Following a Review-Journal request made Aug. 8 for records of the internal investigation, Jaime Ioos, the director of Metro’s office of public information, said Thursday that the department’s general counsel was determining if the records could be redacted and released.

Ioos said the investigation was “exhaustive” and determined that every officer who had a copy of the photo of Paddock’s body “had a reason to have it because of investigative purposes.”

‘Asking for future problems’

Adam Scott Wandt, a professor at John Jay College of Criminal Justice who researches technology law and policy, said it’s “not as simple as it should be” to determine the origin of a cellphone photo through metadata, which can point to where and when a picture is taken.
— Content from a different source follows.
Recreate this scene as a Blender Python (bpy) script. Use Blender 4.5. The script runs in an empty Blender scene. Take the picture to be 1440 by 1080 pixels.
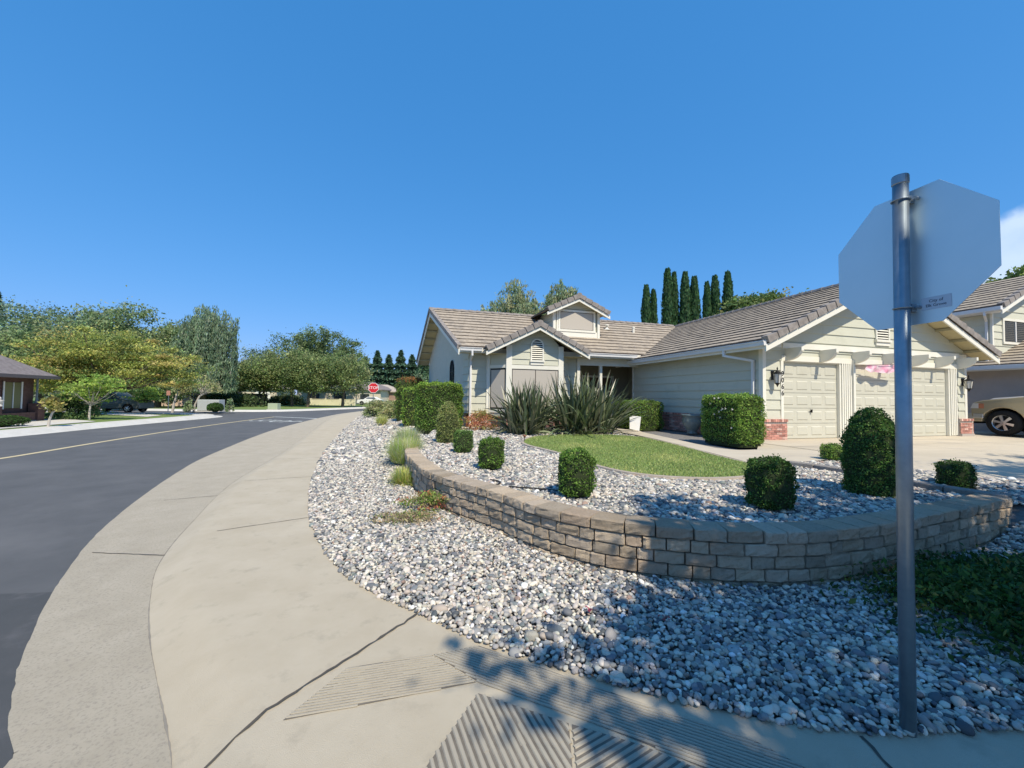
import bpy, math
import numpy as np
from mathutils import Vector, Matrix
rng = np.random.default_rng(11)
PI = math.pi
sc = bpy.context.scene
COL = sc.collection

# ---------------------------------------------------------------- helpers
def lnk(o, parent=None):
    COL.objects.link(o)
    if parent is not None: o.parent = parent
    return o
def tag(o, label=None, cat=None, group=None, kind=None):
    if label: o['label'] = label
    if cat: o['category'] = cat
    if group: o['group'] = group
    if kind: o['kind'] = kind
    return o
def empty(name, loc=(0, 0, 0), rz=0.0):
    o = bpy.data.objects.new(name, None); o.empty_display_size = .2
    o.location = loc; o.rotation_euler = (0, 0, rz)
    return lnk(o)
def thing(name, label, cat, loc=(0, 0, 0), rz=0.0, group=None):
    return tag(empty(name, loc, rz), label, cat, group)
def copy_tree(o, parent=None):
    c = o.copy(); COL.objects.link(c)
    if parent is not None: c.parent = parent
    for ch in list(o.children): copy_tree(ch, c)
    return c

class MB:
    def __init__(s): s.v = []; s.f = []; s.m = []; s.c = []
    def add(s, vs, fs, mi=0, col=None):
        n = len(s.v); s.v += [tuple(map(float, p)) for p in vs]
        for f in fs: s.f.append(tuple(i + n for i in f)); s.m.append(mi)
        s.c += [col if col is not None else (1, 1, 1, 1)] * len(vs)
        return s
    def box(s, x0, x1, y0, y1, z0, z1, mi=0, col=None):
        return s.add([(x0, y0, z0), (x1, y0, z0), (x1, y1, z0), (x0, y1, z0), (x0, y0, z1), (x1, y0, z1), (x1, y1, z1), (x0, y1, z1)],
                     [(0, 3, 2, 1), (4, 5, 6, 7), (0, 1, 5, 4), (1, 2, 6, 5), (2, 3, 7, 6), (3, 0, 4, 7)], mi, col)
    def hexa(s, b, t, mi=0, col=None):
        return s.add(list(b) + list(t), [(0, 3, 2, 1), (4, 5, 6, 7), (0, 1, 5, 4), (1, 2, 6, 5), (2, 3, 7, 6), (3, 0, 4, 7)], mi, col)
    def prism(s, pts, d, mi=0):                       # pts: 3D loop, d: extrusion vector
        n = len(pts); a = [Vector(p) for p in pts]; b = [p + Vector(d) for p in a]
        return s.add(a + b, [tuple(range(n))[::-1], tuple(range(n, 2 * n))] + [(i, (i + 1) % n, n + (i + 1) % n, n + i) for i in range(n)], mi)
    def tube(s, path, r, n=8, mi=0, cap=True):
        P = [Vector(p) for p in path]; R = r if hasattr(r, '__len__') else [r] * len(P)
        rings = []
        for i, p in enumerate(P):
            d = (P[min(i + 1, len(P) - 1)] - P[max(i - 1, 0)]).normalized()
            a = d.cross(Vector((0, 0, 1)))
            if a.length < 1e-3: a = Vector((1, 0, 0))
            a.normalize(); b = d.cross(a)
            rings.append([p + (a * math.cos(2 * PI * k / n) + b * math.sin(2 * PI * k / n)) * R[i] for k in range(n)])
        vs = [q for rg in rings for q in rg]; fs = []
        for i in range(len(P) - 1):
            for k in range(n):
                fs.append((i * n + k, i * n + (k + 1) % n, (i + 1) * n + (k + 1) % n, (i + 1) * n + k))
        if cap: fs += [tuple(range(n)), tuple(range((len(P) - 1) * n, len(P) * n))[::-1]]
        return s.add(vs, fs, mi)
    def lathe(s, prof, c=(0, 0, 0), n=20, mi=0):      # prof: (r, z)
        vs = [(c[0] + r * math.cos(2 * PI * k / n), c[1] + r * math.sin(2 * PI * k / n), c[2] + z) for r, z in prof for k in range(n)]
        fs = [(i * n + k, i * n + (k + 1) % n, (i + 1) * n + (k + 1) % n, (i + 1) * n + k) for i in range(len(prof) - 1) for k in range(n)]
        fs += [tuple(range(n))[::-1], tuple(range((len(prof) - 1) * n, len(prof) * n))]
        return s.add(vs, fs, mi)
    def disc_y(s, c, prof, n=28, mi=0):               # lathe around the X axis (wheels); prof (r, x)
        vs = [(c[0] + x, c[1] + r * math.cos(2 * PI * k / n), c[2] + r * math.sin(2 * PI * k / n)) for r, x in prof for k in range(n)]
        fs = [(i * n + k, i * n + (k + 1) % n, (i + 1) * n + (k + 1) % n, (i + 1) * n + k) for i in range(len(prof) - 1) for k in range(n)]
        fs += [tuple(range(n)), tuple(range((len(prof) - 1) * n, len(prof) * n))]
        return s.add(vs, fs, mi)
    def build(s, name, mats, parent=None, smooth=False, bevel=0, fixn=True):
        me = bpy.data.meshes.new(name); me.from_pydata(s.v, [], s.f)
        for m in (mats if isinstance(mats, (list, tuple)) else [mats]): me.materials.append(m)
        me.polygons.foreach_set('material_index', s.m)
        ca = me.color_attributes.new('Col', 'FLOAT_COLOR', 'POINT')
        ca.data.foreach_set('color', np.array(s.c, dtype=np.float32).ravel())
        if smooth: me.polygons.foreach_set('use_smooth', [True] * len(s.f))
        me.validate(); me.update()
        if fixn:
            import bmesh
            bm = bmesh.new(); bm.from_mesh(me); bmesh.ops.recalc_face_normals(bm, faces=bm.faces); bm.to_mesh(me); bm.free()
        o = bpy.data.objects.new(name, me); lnk(o, parent)
        if bevel:
            b = o.modifiers.new('b', 'BEVEL'); b.width = bevel; b.segments = 2; b.limit_method = 'ANGLE'
        return o

def np_mesh(name, V, F, mats, col=None, mi=None, smooth=False, parent=None):
    V = np.asarray(V, np.float32); F = np.asarray(F, np.int32)
    me = bpy.data.meshes.new(name); k = F.shape[1]
    me.vertices.add(len(V)); me.vertices.foreach_set('co', V.ravel())
    me.loops.add(F.size); me.loops.foreach_set('vertex_index', F.ravel())
    me.polygons.add(len(F)); me.polygons.foreach_set('loop_start', np.arange(0, F.size, k, dtype=np.int32))
    try: me.polygons.foreach_set('loop_total', np.full(len(F), k, np.int32))
    except Exception: pass
    for m in (mats if isinstance(mats, (list, tuple)) else [mats]): me.materials.append(m)
    if mi is not None: me.polygons.foreach_set('material_index', np.asarray(mi, np.int32))
    if smooth: me.polygons.foreach_set('use_smooth', np.ones(len(F), bool))
    me.update(calc_edges=True)
    if col is not None:
        ca = me.color_attributes.new('Col', 'FLOAT_COLOR', 'POINT')
        C = np.ones((len(V), 4), np.float32); C[:, :3] = col; ca.data.foreach_set('color', C.ravel())
    return lnk(bpy.data.objects.new(name, me), parent)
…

“There’s a lot of data that’s contained in the photo,” he said. “But nothing that links it back to that specific phone, just the phone type.”

Giacalone, who also wrote a book on criminal investigations, said police departments looking to curb unauthorized cellphone pictures need to create policies with explicit disciplinary measures.

“You have to nip this in the bud, because if you don’t, you’re only asking for future problems,” Giacalone said.

Meanwhile, other states have enacted laws addressing unauthorized crime scene photos. In the wake of the Kobe Bryant helicopter crash, California Gov. Gavin Newsom approved legislation in September 2020 that makes it a crime for first responders to take unauthorized photos of deceased people at accident or crime scenes, The Associated Press reported. A similar law was passed this month in Massachusetts, according to the WAMC Northeast Public Radio network.

Nevada has no law like the California law that clearly prohibits taking unauthorized crime scene photos, Lombardo said. But the sheriff said it’s an “interesting concept” for the state Legislature to consider in the future.

State Assemblyman and former Metro Assistant Sheriff Tom Roberts, R- Las Vegas, said passing a law similar to those in California or Massachusetts is necessary if police departments want to stop crime scene photographs from spreading.

Roberts, who is not returning to the Legislature in 2023 after running unsuccessfully for sheriff this year, said he thinks there would be an appetite for such a law change here in Nevada, especially on the heels of the widely followed Bryant trial.

“You have a large agency that somehow crime photos were released from the scene, and to this day they haven’t revealed where it came from,” he said. “That tells you that there needs to be something in law that prohibits it, so that people know that you’re not supposed to do that and there are some consequences for those that do it.”

Vanessa Bryant, Kobe Bryant’s widow, is seeking damages in the trial based on claims that she has been living in fear of the photos showing up online. The trial, which started on Aug. 10, was expected to last about two weeks.